# Your objective:
Leaving out every picture, retype the lines below from the top through the one that contains "F_PX = 2333.0;".

# Data section:
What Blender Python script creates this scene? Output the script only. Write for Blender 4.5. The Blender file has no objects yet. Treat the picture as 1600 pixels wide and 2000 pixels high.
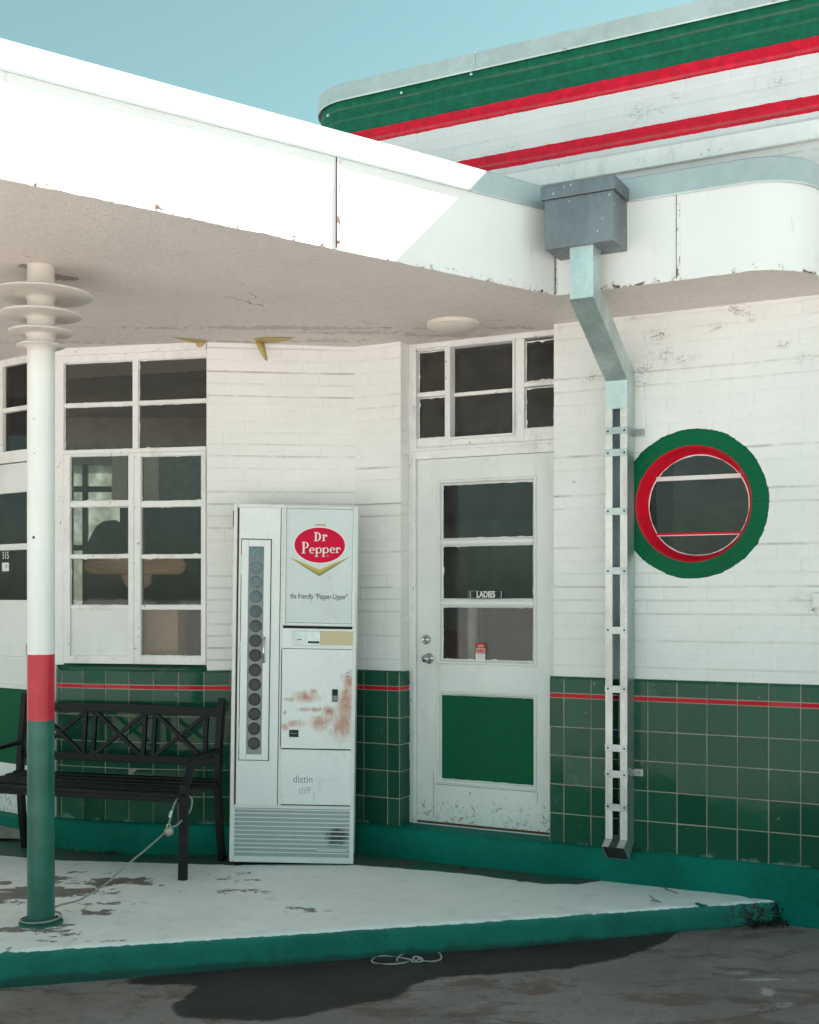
import bpy, bmesh, math, random
import numpy as np
from mathutils import Vector, Matrix
random.seed(7); rng = np.random.default_rng(7)
S = bpy.context.scene
F_PX = 2333.0; H = 1.57                      # focal length in photo pixels, camera height

# ------------------------------------------------------------------ camera
cd = bpy.data.cameras.new('camera'); cam = bpy.data.objects.new('camera', cd); S.collection.objects.link(cam)
cd.sensor_fit = 'HORIZONTAL'; cd.sensor_width = 36; cd.lens = 36*F_PX/1600; cd.shift_y = 163/1600
cd.clip_start = .05; cd.clip_end = 2000
cam.location = (0, 0, H); cam.rotation_euler = (math.pi/2, 0, 0); S.camera = cam
# wall frame of the door wall: d runs along it (to the right, towards the camera), u runs into it
D = np.array([.8854, -.4648]); U = np.array([.4648, .8854]); O = np.array([-.049, 6.607])
# ------------------------------------------------------------------ light
sun_dir = Vector((U[0]*1 + D[0]*1.0, U[1]*1 + D[1]*1.0, 1.115)).normalized()
sd = bpy.data.lights.new('sun', 'SUN'); sun = bpy.data.objects.new('sun', sd); S.collection.objects.link(sun)
sd.energy = 5.0; sd.angle = math.radians(.5); sd.color = (1, .94, .905)
sun.rotation_euler = sun_dir.to_track_quat('Z', 'Y').to_euler(); sun.location = (4, 4, 8)
W = bpy.data.worlds.new('World'); S.world = W; W.use_nodes = True
wn = W.node_tree; wn.nodes.clear()
sky = wn.nodes.new('ShaderNodeTexSky'); sky.sky_type = 'NISHITA'; sky.sun_disc = False
sky.sun_elevation = math.asin(sun_dir.z); sky.sun_rotation = math.atan2(sun_dir.x, sun_dir.y)
sky.air_density = 1.0; sky.dust_density = 1.0; sky.ozone_density = 1.0
hs = wn.nodes.new('ShaderNodeHueSaturation'); hs.inputs['Saturation'].default_value = .62; hs.inputs['Hue'].default_value = .47
mx = wn.nodes.new('ShaderNodeMix'); mx.data_type = 'RGBA'; mx.blend_type = 'MULTIPLY'; mx.inputs[0].default_value = 1
mx.inputs[7].default_value = (.64, .88, .785, 1)
bg = wn.nodes.new('ShaderNodeBackground'); bg.inputs[1].default_value = .05
wo = wn.nodes.new('ShaderNodeOutputWorld')
wn.links.new(sky.outputs[0], hs.inputs['Color']); wn.links.new(hs.outputs[0], mx.inputs[6])
wn.links.new(mx.outputs[2], bg.inputs[0]); wn.links.new(bg.outputs[0], wo.inputs[0])
S.view_settings.view_transform = 'Standard'; S.view_settings.look = 'None'
S.view_settings.exposure = 2.1; S.view_settings.gamma = 1
S.cycles.max_bounces = 10; S.cycles.diffuse_bounces = 6

# ------------------------------------------------------------------ measuring helpers (photo pixel -> place on a known plane)
def Wpx(px, py=None, q=0):
    o = O - q*U; X = (px-800)/F_PX
    t = (X*o[1]-o[0])/(D[0]-X*D[1]); p = o + t*D
    return t if py is None else (t, H + (1163-py)/F_PX*p[1])
def gpx(px, py, h=.133):                      # pixel -> point on a horizontal plane at height h
    k = (H-h)*F_PX/(py-1163); return np.array([(px-800)/F_PX*k, k])
def q_of(x, y): return -((x-O[0])*U[0] + (y-O[1])*U[1])
def soffit_z(x, y): return 2.975 + .02*q_of(x, y)
def spx(px, py):
    a = (1163-py)/F_PX; X = (px-800)/F_PX
    k = (1.405+.02*(O@U))/(a+.02*(X*U[0]+U[1])); return np.array([X*k, k])

# ------------------------------------------------------------------ numpy noise
def vnoise(x, y, seed=0):
    x = np.asarray(x, float); y = np.asarray(y, float)
    xi = np.floor(x).astype(np.int64); yi = np.floor(y).astype(np.int64); fx = x-xi; fy = y-yi
    fx = fx*fx*(3-2*fx); fy = fy*fy*(3-2*fy)
    def h(a, b):
        n = (a*374761393 + b*668265263 + seed*1442695041) & 0x7fffffff
        n = ((n ^ (n >> 13))*1274126177) & 0x7fffffff
        return ((n ^ (n >> 16)) & 0xffff)/65535.
    return (h(xi, yi)*(1-fx)+h(xi+1, yi)*fx)*(1-fy)+(h(xi, yi+1)*(1-fx)+h(xi+1, yi+1)*fx)*fy
def fbm(x, y, seed=0, o=4):
    r = 0; a = .5; n = 0
    for i in range(o): r = r + a*vnoise(x*2**i, y*2**i, seed+i); n += a; a *= .5
    return r/n
def sdf_poly(P, poly):                        # signed distance, negative inside
    P = np.asarray(P, float); poly = np.asarray(poly, float); d = np.full(len(P), 1e9); ins = np.zeros(len(P), bool)
    n = len(poly)
    for i in range(n):
        a = poly[i]; b = poly[(i+1) % n]; e = b-a; w = P-a
        tt = np.clip((w@e)/max(e@e, 1e-12), 0, 1); v = w-np.outer(tt, e); d = np.minimum(d, (v**2).sum(1))
        c = (a[1] > P[:, 1]) != (b[1] > P[:, 1])
        with np.errstate(divide='ignore', invalid='ignore'):
            xx = (b[0]-a[0])*(P[:, 1]-a[1])/(b[1]-a[1])+a[0]
        ins ^= c & (P[:, 0] < xx)
    return np.where(ins, -1, 1)*np.sqrt(d)
def sdf_blobs(P, blobs):                      # blobs: cx, cy, rx, ry (approximate)
    r = np.full(len(P), 1e9)
    for cx, cy, rx, ry in blobs:
        k = np.sqrt(((P[:, 0]-cx)/rx)**2+((P[:, 1]-cy)/ry)**2); r = np.minimum(r, (k-1)*min(rx, ry))
    return r

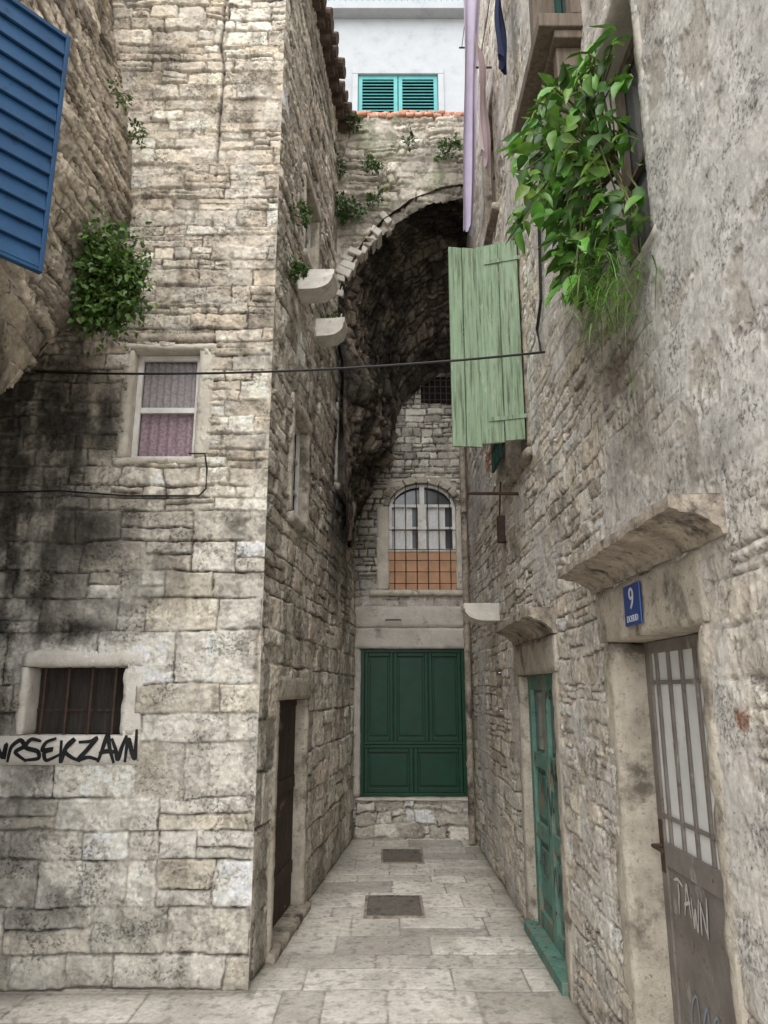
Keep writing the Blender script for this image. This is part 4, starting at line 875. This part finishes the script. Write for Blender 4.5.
# big plant on the right
poly = [(540, 92), (575, 72), (596, 38), (640, 6), (648, 70), (648, 170), (640, 225), (612, 258), (588, 296), (562, 284), (556, 240), (540, 200), (522, 232), (514, 212), (530, 178), (516, 150), (530, 120)]
def inside(x, y):
    r_ = False; j = len(poly)-1
    for i in range(len(poly)):
        xi, yi = poly[i]; xj, yj = poly[j]
        if (yi > y) != (yj > y) and x < (xj-xi)*(y-yi)/(yj-yi)+xi: r_ = not r_
        j = i
    return r_
T9 = thing('window_plant', 'big leafy green plant spilling from the window high on the right wall', 'plant', (.85, 2.75, 3.4))
V = []; Fs = []; Cs = []; stems = MB(); root = Vector((1.0, 2.72, 3.75)); cnt = 0
while cnt < 720:
    px, py = random.uniform(510, 655), random.uniform(3, 300)
    if not inside(px, py): continue
    a, fw, up = ray(px, py); Yd = random.uniform(2.35, 3.2); x = a/fw*Yd
    if x > .965: continue
    p = Vector((x, Yd, CH+up/fw*Yd)); cnt += 1
    dr = Vector((random.gauss(-.5, .5), random.gauss(-.2, .45), random.gauss(-.6, .5))); nr = Vector((-.5, -.6, .7))+Vector((random.gauss(0, .5), random.gauss(0, .5), random.gauss(0, .45)))
    L = random.uniform(.06, .125); leafgeo(V, Fs, Cs, p, dr, nr, L, L*random.uniform(.40, .56), gcol((.022, .07, .010), (.125, .27, .034)))
    if cnt % 7 == 0:
        mid = (p+root)/2+Vector((-.05, 0, .12)); stems.tube([root.lerp(p, 0), mid, p], .004, 5)
leafmesh('leaves', V, Fs, Cs, T9); stems.build('stem', mStem, T9)
T10 = thing('trailing_fern', 'fine grassy fern trailing below the big leafy plant on the right wall', 'plant', (.9, 2.5, 3.2))
V = []; Fs = []; Cs = []
for i in range(300):
    px, py = random.gauss(612, 17), random.gauss(280, 26); a, fw, up = ray(px, py); Yd = random.uniform(2.2, 2.65)
    x = min(a/fw*Yd, .93); p = Vector((x, Yd, CH+up/fw*Yd)); L = random.uniform(.08, .2); d_ = Vector((random.uniform(-.8, .3), random.uniform(-.7, .6), random.uniform(-.3, .5))).normalized()
    side = d_.cross(Vector((0, 0, 1)))
    if side.length < .1: continue
    side.normalize(); wd_ = random.uniform(.0018, .004); k = len(V); cc = gcol((.05, .115, .016), (.14, .27, .05))
    for j in range(7):
        t = j/6; q = p+d_*L*t*.8-Vector((0, 0, 1))*L*.9*t*t; q.x = min(q.x, .95); wq = wd_*(1-t*.95)
        V += [q-side*wq, q+side*wq]; Cs += [(*cc, 1)]*2
    Fs += [(k+2*j, k+2*j+1, k+2*j+3, k+2*j+2) for j in range(6)]
leafmesh('leaves', V, Fs, Cs, T10)
# ================================================================== LIGHT, WORLD, CAMERA
wd = bpy.data.worlds.new('World'); S.world = wd; wd.use_nodes = True; N = wd.node_tree.nodes; L = wd.node_tree.links.new
sk = N.new('ShaderNodeTexSky'); sk.sky_type = 'NISHITA'; sk.sun_disc = False; sk.sun_elevation = math.radians(58); sk.sun_rotation = math.radians(180)
hs = N.new('ShaderNodeHueSaturation'); hs.inputs['Saturation'].default_value = .15
L(sk.outputs[0], hs.inputs['Color']); L(hs.outputs[0], N['Background'].inputs['Color']); N['Background'].inputs['Strength'].default_value = .48
sl = bpy.data.lights.new('sun', 'SUN'); sl.energy = 3.4; sl.angle = math.radians(65); sl.color = (1, .965, .92)
so = bpy.data.objects.new('sun', sl); COL.objects.link(so); so.rotation_euler = (math.radians(38), 0, math.radians(-20))
cam = bpy.data.cameras.new('camera'); cam.sensor_width = 36; cam.lens = 36*F/1024; cam.clip_start = .05; cam.clip_end = 300
co = bpy.data.objects.new('camera', cam); COL.objects.link(co); co.location = (0, 0, CH); co.rotation_euler = (math.pi/2+TH, 0, 0); S.camera = co
S.view_settings.view_transform = 'Standard'; S.view_settings.look = 'None'; S.view_settings.exposure = 0
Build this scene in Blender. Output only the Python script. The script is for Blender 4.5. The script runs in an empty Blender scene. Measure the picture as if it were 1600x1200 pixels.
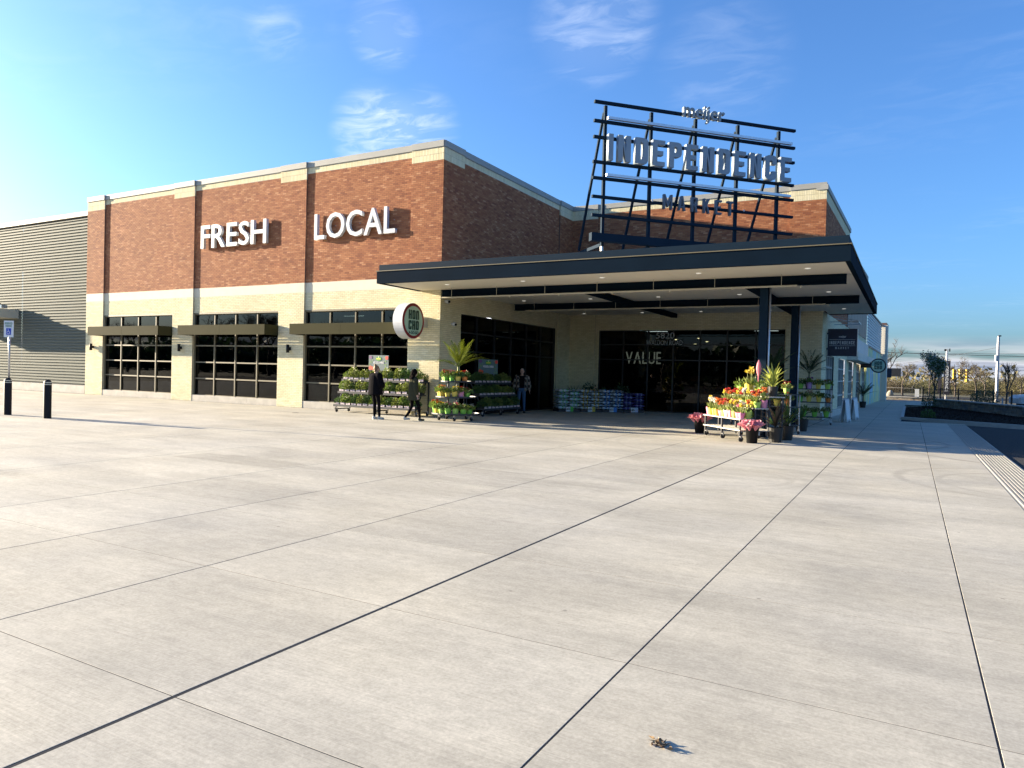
import bpy, bmesh, math, random
from mathutils import Vector, Matrix
R = math.radians
random.seed(7)
scene = bpy.context.scene
COL = scene.collection

# ------------------------------------------------------------------ camera
cam_data = bpy.data.cameras.new('camera'); cam = bpy.data.objects.new('camera', cam_data); COL.objects.link(cam)
_r = Vector((0.873441, 0.486236, 0.025976)); _d = Vector((0.030344, -0.001108, -0.999539)); _f = Vector((-0.485983, 0.873827, -0.015722))
_m = Matrix((_r, -_d, -_f)).transposed().to_4x4(); _m.translation = Vector((0, 0, 1.6))
cam.matrix_world = _m
cam_data.sensor_width = 36; cam_data.lens = 25.184; cam_data.clip_start = 0.05; cam_data.clip_end = 6000
scene.camera = cam
# ------------------------------------------------------------------ light
SUN_AZ, SUN_EL = 8.6, 10.8          # direction the light travels in plan (from +X towards +Y), height of the sun
SKY_STRENGTH, SUN_STRENGTH = 0.058, 5.0
world = bpy.data.worlds.new('World'); scene.world = world; world.use_nodes = True
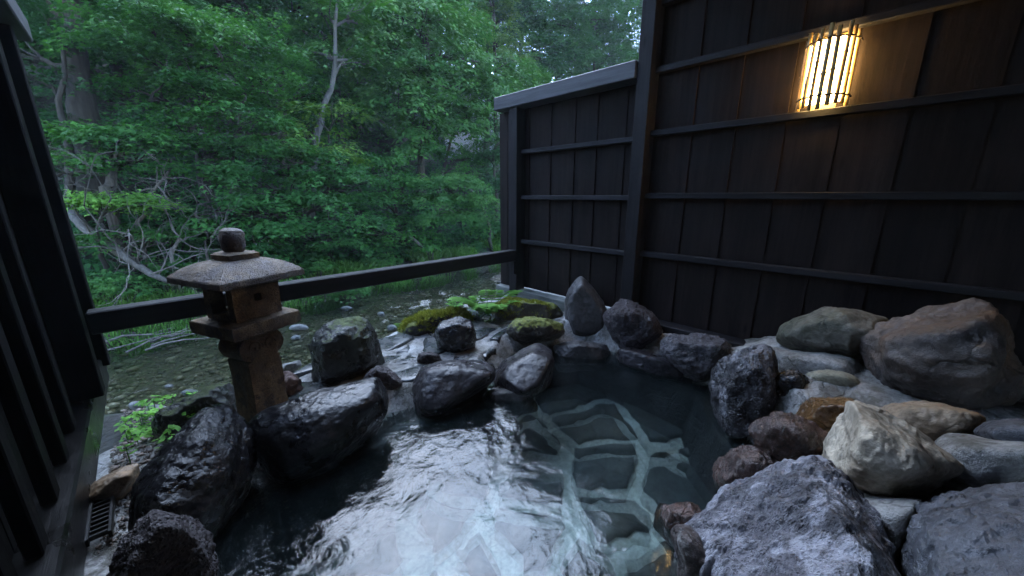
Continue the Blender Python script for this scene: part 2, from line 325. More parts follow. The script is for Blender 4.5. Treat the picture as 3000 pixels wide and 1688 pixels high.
cg = mixc(ns, ls, 1, ramp(ns, ls, f1, [(.3, (.03, .026, .016)), (.7, (.11, .092, .055))]), ramp(ns, ls, vo.outputs['Distance'], [(.1, 1.2), (.6, .5)]), 'MULTIPLY')
cl = ramp(ns, ls, f2, [(.3, (.007, .007, .005)), (.55, (.018, .017, .011)), (.7, (.012, .024, .008))])
mk = mth(ns, ls, 'ADD', sx.outputs[2], mth(ns, ls, 'MULTIPLY', f2, .12))
ls.new(mixc(ns, ls, ramp(ns, ls, mk, [(0, 0), (.001, 1)]) if False else mth(ns, ls, 'SMOOTHSTEP' if False else 'GREATER_THAN', mk, RIVER_Z + .17), cg, cl), b.inputs['Base Color'])
b.inputs['Roughness'].default_value = .85
bp = N(ns, 'Bump'); bp.inputs['Strength'].default_value = .8; bp.inputs['Distance'].default_value = .03; ls.new(mth(ns, ls, 'ADD', f1, vo.outputs['Distance']), bp.inputs['Height']); ls.new(bp.outputs[0], b.inputs['Normal'])
link('ground', me, m, kind='structure')
# river surface, with real low standing waves where it runs over the shallow stones
xs = np.concatenate([np.linspace(-40, -4, 30), np.linspace(-3.9, 9, 260), np.linspace(9.2, 45, 40)]); ys = np.linspace(2.4, 11.5, 190)
X, Yg = np.meshgrid(xs, ys)
rap = np.exp(-((X - 2.9) / 1.1) ** 2 - ((Yg - 4.4) / 1.0) ** 2)
Z = RIVER_Z + .006 * n2(X, Yg, 3.2, 3, 21) + rap * .085 * n2(X * 1.0, Yg * .7, 5.0, 3, 22)
idx = np.arange(X.size).reshape(X.shape)
quads = np.stack([idx[:-1, :-1], idx[:-1, 1:], idx[1:, 1:], idx[1:, :-1]], -1).reshape(-1, 4)
M['river'] = water_mat('river water', (.86, .90, .78), [(3, 1, 4), (11, .4, 4)], .5, .05, .06, (.03, .045, .03), (.45, 1.3, 1), .08, 1.5)
link('river', mesh_tris('river', np.stack([X, Yg, Z], -1).reshape(-1, 3), quads), M['river'], kind='structure')
# ------------------------------------------------------------------ bath: surround of cement, paving, pool floor, pool water
POOL = np.array([(-.13, -.75), (-.13, 1.10), (-.06, 1.35), (.06, 1.52), (.20, 1.62), (.40, 1.56), (.66, 1.56), (.80, 1.62), (.95, 1.55), (1.25, 1.55), (1.42, 1.44), (1.55, 1.62), (1.9, 1.72), (2.25, 1.50),
                 (2.30, 1.15), (2.26, .62), (1.95, .42), (1.70, .15), (1.40, .18), (1.12, .22), (.95, 0.02), (.8, -.2), (.7, -.75)])
def inpoly(x, y, P):
    r = np.zeros(x.shape, bool); j = len(P) - 1
    for i in range(len(P)):
        c = ((P[i, 1] > y) != (P[j, 1] > y)) & (x < (P[j, 0] - P[i, 0]) * (y - P[i, 1]) / (P[j, 1] - P[i, 1] + 1e-12) + P[i, 0]); r ^= c; j = i
    return r
def pdist(x, y, P):
    d = np.full(x.shape, 1e9)
    for i in range(len(P)):
        a, b_ = P[i], P[(i + 1) % len(P)]; e = b_ - a; t = np.clip(((x - a[0]) * e[0] + (y - a[1]) * e[1]) / (e @ e), 0, 1)
        d = np.minimum(d, np.hypot(x - a[0] - t * e[0], y - a[1] - t * e[1]))
    return d
CTRL = np.array([(2.45, 1.5, .18), (2.45, 1.1, .2), (2.42, .6, .22), (2.35, .25, .36), (2.35, -.2, .45), (2.3, -.8, .45), (2.0, .22, .30), (1.9, 0, .30), (1.75, -.15, .28), (1.65, -.45, .34), (1.35, -.10, .16), (1.25, -.5, .26),
                 (1.05, -.3, .10), (1.0, -.7, .2), (2.0, -.5, .42), (-.2, 1.6, .07), (-.2, 2.3, .02), (-.1, 2.1, .02), (.2, 2.1, .07), (.6, 2.2, .10), (1, 2, .11), (1.5, 2, .11), (1.9, 2.1, .13), (2.3, 1.9, .15), (2.5, 2.5, .16), (-.2, 1.2, .09), (-.2, .3, .1), (-.25, 2.6, -.1), (.4, 2.6, 0), (1.2, 2.6, .06), (2.0, 2.6, .1)])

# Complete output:
What Blender Python script creates this scene? Output the script only. Write for Blender 4.5. The Blender file has no objects yet. Treat the picture as 1600 pixels wide and 2000 pixels high.
import bpy, bmesh, math, random
import numpy as np
from mathutils import Vector, Matrix
random.seed(7); rng = np.random.default_rng(7)
S = bpy.context.scene
F_PX = 2333.0; H = 1.57                      # focal length in photo pixels, camera height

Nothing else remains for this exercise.